(DATASET CONTENT)

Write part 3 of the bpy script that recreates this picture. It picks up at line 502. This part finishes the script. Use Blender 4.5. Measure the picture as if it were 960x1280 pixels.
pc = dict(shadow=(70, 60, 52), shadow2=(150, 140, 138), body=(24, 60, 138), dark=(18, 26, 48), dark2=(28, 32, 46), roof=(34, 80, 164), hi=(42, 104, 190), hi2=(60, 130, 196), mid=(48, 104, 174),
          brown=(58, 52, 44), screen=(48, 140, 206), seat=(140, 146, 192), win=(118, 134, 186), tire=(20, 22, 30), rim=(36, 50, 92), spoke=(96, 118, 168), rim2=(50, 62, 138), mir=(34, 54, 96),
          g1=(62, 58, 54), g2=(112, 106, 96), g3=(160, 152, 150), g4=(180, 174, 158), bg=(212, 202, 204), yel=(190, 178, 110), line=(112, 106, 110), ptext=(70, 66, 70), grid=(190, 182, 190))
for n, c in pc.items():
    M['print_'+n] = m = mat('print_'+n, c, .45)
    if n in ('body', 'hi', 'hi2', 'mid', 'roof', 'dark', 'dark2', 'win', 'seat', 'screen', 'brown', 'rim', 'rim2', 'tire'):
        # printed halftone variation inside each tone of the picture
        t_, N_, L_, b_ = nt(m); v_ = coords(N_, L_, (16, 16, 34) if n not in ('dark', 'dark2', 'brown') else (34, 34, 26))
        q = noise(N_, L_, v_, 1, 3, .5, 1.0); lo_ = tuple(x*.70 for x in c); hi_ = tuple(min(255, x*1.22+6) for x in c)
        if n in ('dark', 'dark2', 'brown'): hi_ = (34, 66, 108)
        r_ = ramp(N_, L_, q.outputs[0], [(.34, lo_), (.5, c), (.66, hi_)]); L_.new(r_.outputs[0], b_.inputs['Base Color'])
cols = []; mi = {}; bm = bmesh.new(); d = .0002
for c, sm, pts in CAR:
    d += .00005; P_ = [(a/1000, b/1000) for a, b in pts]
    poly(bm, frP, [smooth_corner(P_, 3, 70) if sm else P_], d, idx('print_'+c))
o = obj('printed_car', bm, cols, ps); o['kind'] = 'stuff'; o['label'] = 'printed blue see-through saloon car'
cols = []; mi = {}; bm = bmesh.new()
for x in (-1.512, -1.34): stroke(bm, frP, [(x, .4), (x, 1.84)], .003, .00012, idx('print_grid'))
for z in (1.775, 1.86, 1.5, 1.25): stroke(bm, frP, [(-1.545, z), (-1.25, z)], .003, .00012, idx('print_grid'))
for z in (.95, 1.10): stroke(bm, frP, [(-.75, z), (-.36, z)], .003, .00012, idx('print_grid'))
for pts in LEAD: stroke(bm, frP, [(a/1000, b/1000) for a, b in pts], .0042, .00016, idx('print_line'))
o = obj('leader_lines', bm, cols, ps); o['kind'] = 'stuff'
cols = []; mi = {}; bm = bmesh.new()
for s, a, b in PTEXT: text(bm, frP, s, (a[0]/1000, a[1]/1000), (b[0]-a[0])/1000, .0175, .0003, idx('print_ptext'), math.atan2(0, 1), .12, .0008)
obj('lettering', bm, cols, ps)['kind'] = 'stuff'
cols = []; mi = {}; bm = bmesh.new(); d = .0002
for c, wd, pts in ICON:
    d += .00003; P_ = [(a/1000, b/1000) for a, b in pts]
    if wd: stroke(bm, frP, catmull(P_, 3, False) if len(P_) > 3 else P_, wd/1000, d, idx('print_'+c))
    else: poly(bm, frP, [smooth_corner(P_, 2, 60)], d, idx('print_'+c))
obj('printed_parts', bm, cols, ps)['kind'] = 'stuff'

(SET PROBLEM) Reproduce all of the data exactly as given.

(OUTPUT OF THE TASK)
Write part 3 of the bpy script that recreates this picture. It picks up at line 502. This part finishes the script. Use Blender 4.5. Measure the picture as if it were 960x1280 pixels.
pc = dict(shadow=(70, 60, 52), shadow2=(150, 140, 138), body=(24, 60, 138), dark=(18, 26, 48), dark2=(28, 32, 46), roof=(34, 80, 164), hi=(42, 104, 190), hi2=(60, 130, 196), mid=(48, 104, 174),
          brown=(58, 52, 44), screen=(48, 140, 206), seat=(140, 146, 192), win=(118, 134, 186), tire=(20, 22, 30), rim=(36, 50, 92), spoke=(96, 118, 168), rim2=(50, 62, 138), mir=(34, 54, 96),
          g1=(62, 58, 54), g2=(112, 106, 96), g3=(160, 152, 150), g4=(180, 174, 158), bg=(212, 202, 204), yel=(190, 178, 110), line=(112, 106, 110), ptext=(70, 66, 70), grid=(190, 182, 190))
for n, c in pc.items():
    M['print_'+n] = m = mat('print_'+n, c, .45)
    if n in ('body', 'hi', 'hi2', 'mid', 'roof', 'dark', 'dark2', 'win', 'seat', 'screen', 'brown', 'rim', 'rim2', 'tire'):
        # printed halftone variation inside each tone of the picture
        t_, N_, L_, b_ = nt(m); v_ = coords(N_, L_, (16, 16, 34) if n not in ('dark', 'dark2', 'brown') else (34, 34, 26))
        q = noise(N_, L_, v_, 1, 3, .5, 1.0); lo_ = tuple(x*.70 for x in c); hi_ = tuple(min(255, x*1.22+6) for x in c)
        if n in ('dark', 'dark2', 'brown'): hi_ = (34, 66, 108)
        r_ = ramp(N_, L_, q.outputs[0], [(.34, lo_), (.5, c), (.66, hi_)]); L_.new(r_.outputs[0], b_.inputs['Base Color'])
cols = []; mi = {}; bm = bmesh.new(); d = .0002
for c, sm, pts in CAR:
    d += .00005; P_ = [(a/1000, b/1000) for a, b in pts]
    poly(bm, frP, [smooth_corner(P_, 3, 70) if sm else P_], d, idx('print_'+c))
o = obj('printed_car', bm, cols, ps); o['kind'] = 'stuff'; o['label'] = 'printed blue see-through saloon car'
cols = []; mi = {}; bm = bmesh.new()
for x in (-1.512, -1.34): stroke(bm, frP, [(x, .4), (x, 1.84)], .003, .00012, idx('print_grid'))
for z in (1.775, 1.86, 1.5, 1.25): stroke(bm, frP, [(-1.545, z), (-1.25, z)], .003, .00012, idx('print_grid'))
for z in (.95, 1.10): stroke(bm, frP, [(-.75, z), (-.36, z)], .003, .00012, idx('print_grid'))
for pts in LEAD: stroke(bm, frP, [(a/1000, b/1000) for a, b in pts], .0042, .00016, idx('print_line'))
o = obj('leader_lines', bm, cols, ps); o['kind'] = 'stuff'
cols = []; mi = {}; bm = bmesh.new()
for s, a, b in PTEXT: text(bm, frP, s, (a[0]/1000, a[1]/1000), (b[0]-a[0])/1000, .0175, .0003, idx('print_ptext'), math.atan2(0, 1), .12, .0008)
obj('lettering', bm, cols, ps)['kind'] = 'stuff'
cols = []; mi = {}; bm = bmesh.new(); d = .0002
for c, wd, pts in ICON:
    d += .00003; P_ = [(a/1000, b/1000) for a, b in pts]
    if wd: stroke(bm, frP, catmull(P_, 3, False) if len(P_) > 3 else P_, wd/1000, d, idx('print_'+c))
    else: poly(bm, frP, [smooth_corner(P_, 2, 60)], d, idx('print_'+c))
obj('printed_parts', bm, cols, ps)['kind'] = 'stuff'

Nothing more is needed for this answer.